The straight knurl on the other hand must run at a constant velocity from one edge to the other. So if the outer edge of the job, where the cut is deeper sets the velocity of the knurl, it will be travelling too fast at the inner edge. Something has to give, and the knurl will constantly skip from V to V.

To do this, it has to skip in and out of mesh. This will be evident as a "blurring" of the V pattern, generally towards the middle of the knurl band. The wider the band, the greater the speed differential and the worse the effect. On a narrow band the effect will be less noticeable, and really narrow bands may have no mutilation whatever.

Look closely at the knurl on the one-sixth scale Cirrus Mk I here. On first glance, it looks good, but look closer in the two o'clock position. The angle of the photo there shows the feint marks near the center of the knurl band where the knurl has been riding up and over in a doomed attempt to travel at two speeds at once. The effect is worsened as the angle between the knurl axis and work face approaches zero. I've seen drivers on commercial engines that are really bad--they obviously didn't know about the "angle the knurl" trick.

The full and complete answer is a special knurl shaped like a bevel gear. Now the knurl can achieve a degree of angular velocity variation across its face too. Such tools are rare. Dan Calkin used one, and the knurls on ELF engines are absolutely perfect (see Figure 15-69 on page 203 of John J Brown's book "Dan Calkin And His ELFs").

The Theoring diesel plans show such a tool as well--an item which has mystified many readers of the plans (the prop driver is the L shaped, partially sectioned thingie to the upper right of the diagram). The knurl teeth could be produced by shaping and indexing with the tool path such that the depth of cut lessens as it approaches the apex, or by using standard bevel gear milling practice as described in Ivan Law's book. I truly plan to make one of these someday (so much to do; so little time).

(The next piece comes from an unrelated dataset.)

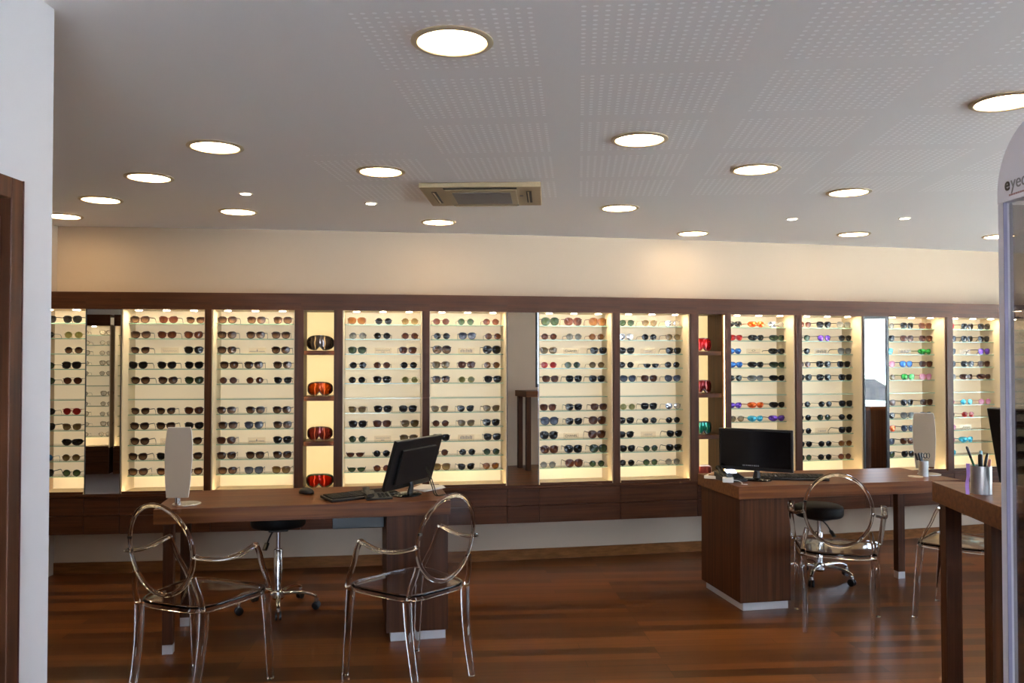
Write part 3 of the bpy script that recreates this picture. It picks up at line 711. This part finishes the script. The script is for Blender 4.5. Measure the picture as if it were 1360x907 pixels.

As noted above, if we try to plunge knurl a wide band with a straight knurl, the radial speed differential across the area being knurled will require the knurl to do ugly things to the peaks and valleys. There is a trick you can pull in this case. Instead of trying to knurl the whole area, divide it into two narrower bands, and knurl each separately. This technique was employed by the English manufacturer FROG (Flies Right Off Ground) on their Frog 500 5cc glow engine (and later, the Frog 500 ignition engine!). In this photo, the driver diameter is 7/8". The band to be knurled was 3/8" wide which I know from experience would be marginal to poor with a straight knurl. By dividing it into two 1/8" bands, two very neat and well defined knurls are produced. This is better, gripping-wise--than a single, poorly defined one like the "commercial" job below.

Conclusions

The plunge knurl process gives quite acceptable results, once you understand the limitations and work within them. The trick is to angle the knurl to approximate a series of peaks and troughs that converge in the center. Ideally, a knurl with an angular face allows better "meshing" and will produce a better defined pattern. But a standard knurl will produce fine results if the width is kept to no more than 1/4" (about 6mm). Wider than that, consider using two thin knurl bands. They will be well defined (and look neatly different too). With a little practice, you'll be turning out better knurls than many "commercial" jobs like the DC Sabre pictured here. Now don't tell me you can't do a better job than that!